50TB of Amazon S3 storage: $1650/mo. UPS 2nd Day Air: $130. AWS Snowball does NOT let you "Back up your film for $200"

via @Ben_Brainerd

https://twitter.com/ben_brainerd/status/655910960389996544

Actually you don't have to pay for the storage only for outgoing transfer. Still a cost, but much less than you calculated. It would be great if you could use it with Unlimited Amazon Cloud Drive ;)

It already looks antiquated. 50TB will fit in your hand in a few years.

But it doesn't right now and I think that's the point, right?

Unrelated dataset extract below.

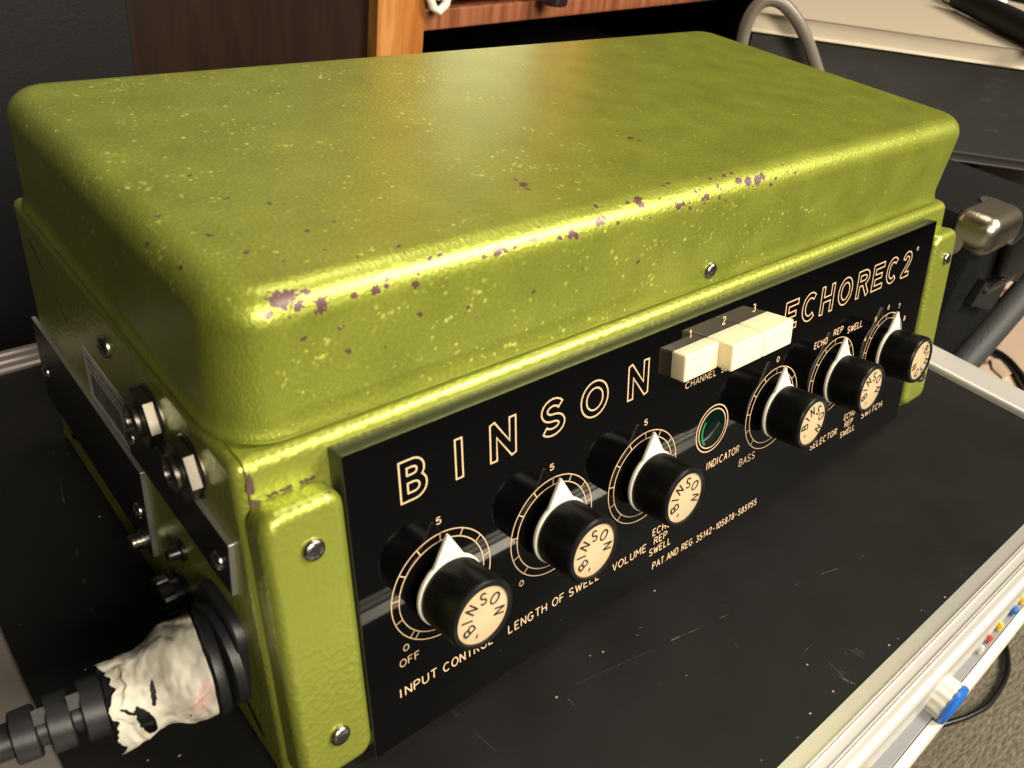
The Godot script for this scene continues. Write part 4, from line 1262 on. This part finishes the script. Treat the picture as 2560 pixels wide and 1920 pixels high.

And who cares how it looks... It's built 100% for function. And since it isn't a tool you hold in your hands, it's okay to be a bit awkward if it's secure, protected, etc...

Never underestimate the bandwidth of a station wagon full of tapes hurtling down the highway.

—Tanenbaum.

Or in this case, a bunch of 50Tb Snowballs... SneakerNet tends to beat the Internet when it comes to transfer speeds unless you live on a backbone.

For those for whom this might matter, Amazon's data centers are notoriously dirty energy consumers. Many are even powered by coal burning power plants. If your carbon footprint is a concern to you, don't forget to include your computing power and data/website storage and bandwidth in the mix. There are many clean and cleaner alternatives out there.